A review by jarichan
Unrast by Olga Tokarczuk

4.0

"Unrast" - dieses Wort beschreibt wohl das, was viele von uns mit den letzten Monaten/Jahren verbinden. Lockdown, Reiseeinschränkungen, neue Bestimmungen... - nichts ist mehr wie zuvor. Und hier kommt Olga Tokarczuk mit ihrem Buch über das Reisen, über das Gefühl der Unruhe, der Rastlosigkeit.

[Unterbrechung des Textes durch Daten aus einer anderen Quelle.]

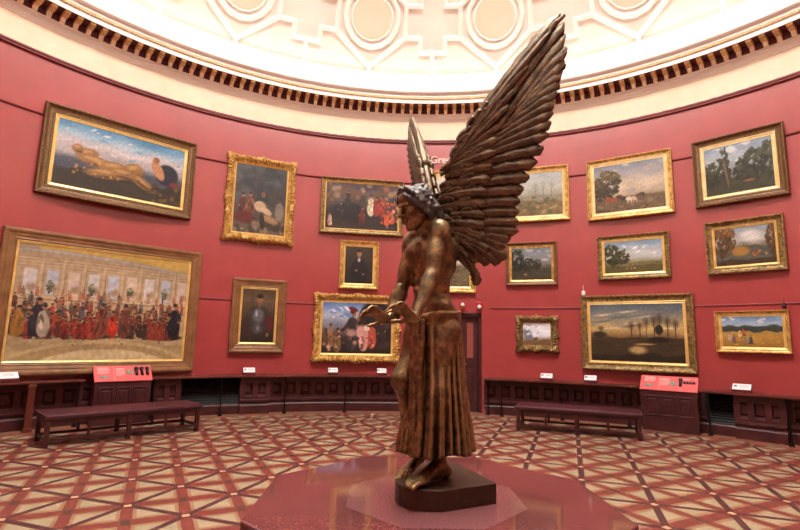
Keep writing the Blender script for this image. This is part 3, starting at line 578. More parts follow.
# ------------------------------------------------------------------ benches
def bench(p0, p1, label):
    a, b = Vector((*p0, 0)), Vector((*p1, 0)); L = (b - a).length; d = (b - a).normalized(); q = Vector((-d.y, d.x, 0))
    c = (a + b) / 2 + q * .32
    t = thing('gallery_bench', label, 'bench', c, math.atan2(d.y, d.x), 'upholstered benches on the tiled floor')
    o = MB().box((0, 0, .405), (L + .06, .70, .07)).build('seat', M['leather'], t, bevel=.022); o['label'] = 'maroon leather seat'
    mb = MB()
    for y in (-.295, .295): mb.box((0, y, .345), (L - .02, .03, .06))
    for x in (-L / 2 + .03, L / 2 - .03): mb.box((x, 0, .345), (.03, .56, .06))
    mb.build('apron', M['bench_wood'], t, bevel=.004)
    for x in (-L / 2 + .03, 0, L / 2 - .03):
        for y in (-.295, .295): MB().box((x, y, .185), (.06, .06, .37)).build('leg', M['bench_wood'], t, bevel=.006)
    for y in (-.295, .295): MB().box((0, y, .1), (L - .05, .03, .04)).build('stretcher', M['bench_wood'], t, bevel=.004)
    for x in (-L / 2 + .03, L / 2 - .03): MB().box((x, 0, .1), (.03, .56, .04)).build('stretcher', M['bench_wood'], t, bevel=.004)
    for x in (-L / 4, L / 4):
        for y in (-.295, .295): MB().box((x, y, .22), (.035, .03, .24)).build('spindle', M['bench_wood'], t, bevel=.003)
    return t
bench((-4.78, 6.98), (-3.27, 8.48), 'maroon leather bench in front of the left red-topped cabinet')
bench((2.16, 9.21), (4.06, 8.46), 'maroon leather bench under the large dusk landscape on the right')

# ------------------------------------------------------------------ interpretation cabinets
def cabinet(az, label, w, photo_x, blocks):
    t = thing('display_cabinet', label, 'cabinet', pol(az, 7.66, 0), -R_(az), 'red-topped cabinets against the dado')
    D = .22
    mb = MB(); n = [(0, .0), (D, .0), (D, .965), (0, .735)]
    V = [(x, y, z) for x in (-w / 2, w / 2) for y, z in n]
    mb.add(V, [(3, 2, 1, 0), (4, 5, 6, 7), (0, 1, 5, 4), (1, 2, 6, 5), (2, 3, 7, 6), (3, 0, 4, 7)]); mb.build('cabinet_body', M['mahogany'], t)
    for x in (-w * .3, 0, w * .3):
        p = MB(); pw, ph = w * .25, .34
        p.box((x - pw / 2 + .012, -.006, .46), (.024, .02, ph)); p.box((x + pw / 2 - .012, -.006, .46), (.024, .02, ph))
        p.box((x, -.006, .46 + ph / 2), (pw, .02, .024)); p.box((x, -.006, .46 - ph / 2), (pw, .02, .024)); p.box((x, -.004, .46), (pw * .62, .014, ph * .72))
        p.build('door_panel', M['mahogany'], t, bevel=.007)
    sl = math.atan2(.23, D); Rm = Matrix.Rotation(sl, 3, 'X'); c0 = Vector((0, D / 2 - .006, .85 + .011)); H2 = math.hypot(D, .23)
    pt = MB().box(c0, (w + .03, H2 + .03, .022), Rm).build('top_panel', M['panel_red'], t, bevel=.004); pt['label'] = 'red printed sloping top'
    def on(u, v): return c0 + Rm @ Vector((u, v, .0125))
    for (u0, u1, v0, rows) in blocks:
        tx = MB()
        for k in range(rows):
            e = u1 - (.03 if k == rows - 1 else 0); tx.box(on((u0 + e) / 2, v0 - k * .028), (e - u0, .008 if k else .016, .002), Rm)
        tx.build('printed_text', M['panel_text'], pt)
    for u, v, sx, sy in photo_x: MB().box(on(u, v), (sx, sy, .003), Rm).build('printed_photo', M['panel_photo'], pt)
    MB().box(on(-w * .17, 0), (.004, H2, .002), Rm).build('divider_line', M['panel_text'], pt)
    return t, Rm, on
t1, Rm1, on1 = cabinet(-42.4, 'cabinet with red sloping top behind the left bench, below the largest painting', .9, [(-.31, -.08, .15, .06), (.1, .03, .11, .1)], [(-.41, -.2, .125, 1), (-.41, -.22, .085, 4), (-.12, .02, .1, 6)])
t2, Rm2, on2 = cabinet(37.5, 'cabinet with red sloping top behind the right bench end', .93, [(-.33, -.06, .15, .06), (.08, .0, .1, .1)], [(-.41, -.2, .125, 1), (-.41, -.22, .085, 3), (-.14, .02, .1, 6), (.2, .38, .12, 1)])
def handset(par, on, Rm, u, v, label, grp=None, blade=True):
    # a black listening handset lying on the sloping top
    base = par.matrix_basis @ Vector(on(u, v)); t = thing('listening_handset', label, 'handset', base, par.rotation_euler[2], grp)
    def pt(x, y, z): return tuple(Rm @ Vector((x, y, z)))
    m = MB(); m.tube([pt(0, .05, .022), pt(0, -.02, .026), pt(0, -.09, .022)], [.026, .02, .012], 10); m.build('handle', M['black'], t, smooth=True)
    m = MB(); m.box(pt(0, .05, .024), (.066, .06, .044), Rm); m.build('earpiece', M['black'], t, bevel=.012)
    m = MB(); m.box(pt(0, -.02, .004), (.05, .14, .008), Rm); m.build('cradle', M['black'], t)
    return t
bpy.context.view_layer.update()
for i, (u, nm) in enumerate(((.21, 'leftmost'), (.3, 'middle'), (.39, 'rightmost'))):
    handset(t1, on1, Rm1, u, .035, nm + ' of three black handsets on the left red-topped cabinet', 'handsets on the left cabinet')
handset(t2, on2, Rm2, .2, .03, 'single black handset on the right red-topped cabinet')
base = t2.matrix_basis @ Vector(on2(.34, .03)); t = thing('switch_bar', 'black bar of four buttons on the right red-topped cabinet', 'button bar', base, t2.rotation_euler[2])
MB().box(tuple(Rm2 @ Vector((0, 0, .008))), (.2, .018, .014), Rm2).build('bar', M['black'], t)
for k in range(4): MB().box(tuple(Rm2 @ Vector((-.075 + .05 * k, 0, .014))), (.026, .05, .022), Rm2).build('button', M['black'], t, bevel=.006)

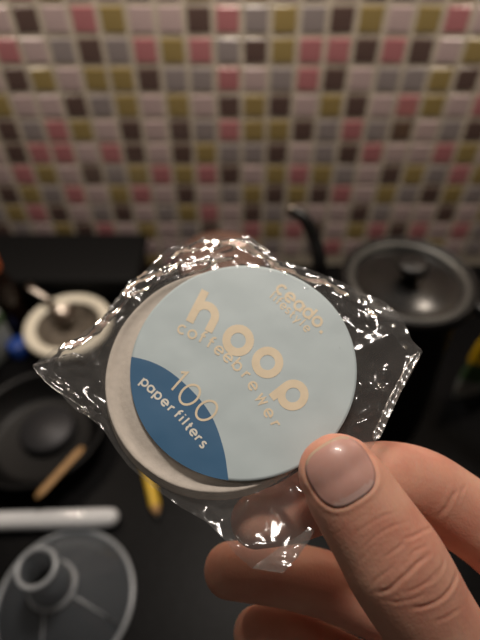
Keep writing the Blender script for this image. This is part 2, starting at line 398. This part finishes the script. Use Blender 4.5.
# filter stack
sc2 = Vector((-.0066, .0013)); RS = .0325
t = tag(bpy.data.objects.new('filter_stack', None), 'thick stack of round white paper coffee filters inside the clear bag', 'coffee filters'); COL.objects.link(t)
t.matrix_world = BASIS @ Matrix.Translation((sc2.x, sc2.y, -.0008))
prof = [(0, 0), (.5*RS, 0), (.74*RS, 0), (.82*RS, -.0004), (.88*RS, -.0013), (.925*RS, -.0016), (.96*RS, -.0008), (.985*RS, -.0001)]
rr = random.Random(5)
for k in range(18): prof.append((RS*(.998+rr.uniform(-.004, .004)), -.0003-.0036*k/25))
prof += [(.97*RS, -.0041), (0, -.0041)]
m = MB(); m.lathe(prof, 160, wob=lambda a, j: .0025*math.sin(3*a+1)+.0012*math.sin(11*a+j*.4)); 
for v in m.v:
    k = max(0.0, (-v.z-.0009)/.0032)*.0030 if math.hypot(v.x, v.y) > .95*RS else 0
    v.x -= .25*k; v.y -= .80*k
m.build('filter_papers', paper_m, t)
# bag
bag = tag(bpy.data.objects.new('clear_bag', None), 'crinkled clear cellophane bag with a round pale blue label, held between thumb and finger', 'bag'); COL.objects.link(bag)
bag.matrix_world = BASIS
outline = [(30, 365), (52, 348), (76, 336), (100, 317), (128, 283), (150, 262), (168, 247), (192, 241), (214, 232), (234, 236), (250, 233), (266, 246), (277, 259), (303, 266), (331, 276), (358, 288), (386, 300), (405, 318), (412, 336), (424, 350), (414, 370), (404, 388), (392, 412), (380, 436), (362, 462), (350, 500), (322, 520), (309, 541), (297, 558), (283, 573), (268, 571), (252, 569), (236, 555), (222, 537), (205, 521), (180, 507), (150, 485), (128, 466), (115, 449), (101, 427), (87, 416), (74, 409), (60, 394), (42, 378)]
ctr = L2(226, 386)
pol = [L2(x, y, -.0015)-ctr for x, y in outline]
ang = sorted([(math.atan2(p.y, p.x), p.length, p) for p in pol], key=lambda q: q[0])
def outR(a):
    """distance from the centre to the polygon edge in direction a"""
    best = 0; dx, dy = math.cos(a), math.sin(a)
    for i in range(len(pol)):
        p, q = pol[i], pol[(i+1) % len(pol)]; ex, ey = q.x-p.x, q.y-p.y
        den = dx*ey-dy*ex
        if abs(den) < 1e-12: continue
        t1 = (p.x*ey-p.y*ex)/den; t2 = (p.x*dy-p.y*dx)/den
        if t1 > 0 and -1e-6 <= t2 <= 1+1e-6: best = max(best, t1)
    return best
S_off = Vector((sc2.x, sc2.y))-ctr
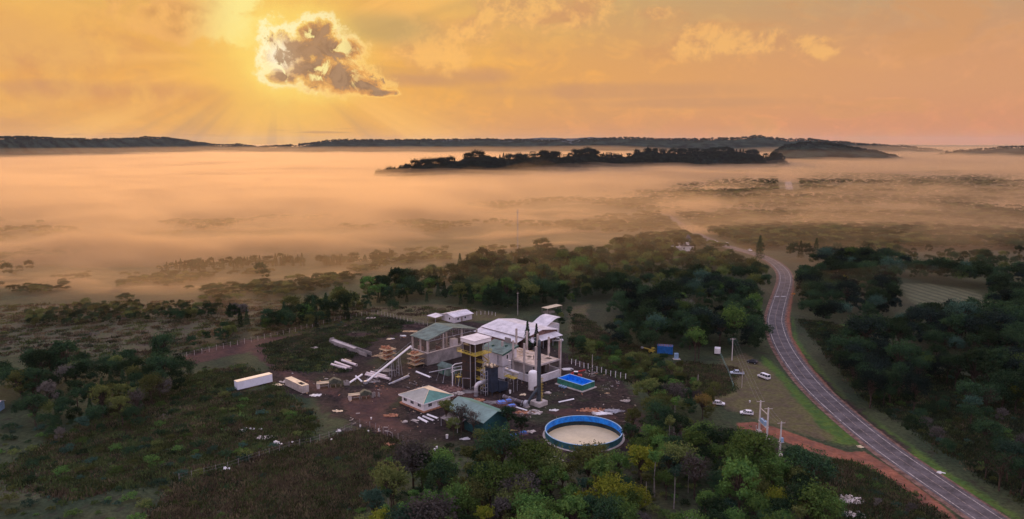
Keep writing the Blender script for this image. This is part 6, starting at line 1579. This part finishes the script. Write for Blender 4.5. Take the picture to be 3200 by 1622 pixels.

Und genauso fühlt sich auch das Buch an. Man hätte diesem Werk keinen besseren Titel geben können. Wir rasen mal hierhin, mal dahin. Unterschiedliche Figuren begleiten uns. Manche länger, manche nur über einen kurzen Abschnitt lang. Dazwischen treffen wir immer wieder auf die Ich-Erzählerin (oder den Ich-Erzähler?). Alle sind unterwegs.

Dabei geht es nicht nur um Reisen um den Globus, sondern auch um Leben und Sterben. Beide jeweils eine grosse Reise. Der Tod als allerletzte. Speziell dabei: Der Tod auf Reisen.

Atemlos, hastig erzählt Tokarczuk ihre Geschichten. Bei den längeren erhalten wir eine Verschnaufspause. Aber bald schon drängt die Autorin, drängt das Buch, drängt die Unrast uns weiter. Es gibt noch viel zu erleben, zu erzählen, aufzuschreiben.

Olga Tokarczuk ist eine grandiose Autorin, ihre Kunst unvergleichlich. In die kürzesten Texte bringt sie so viel Leben und Atmosphäre, wie manch andere nicht in ganze Bücher. Ihre Texte gehen Tief. Sie ist diejenige, die einen bei einem Treffen ohne Worte anschaut, man beginnt, sich unwohl zu fühlen, weil man weiss, diese Person hat soeben die dunkelsten Ecken unserer Seelen erkundschaftet.

Ein Wunderwerk eines Buches, ein Wunderwerk einer Autorin.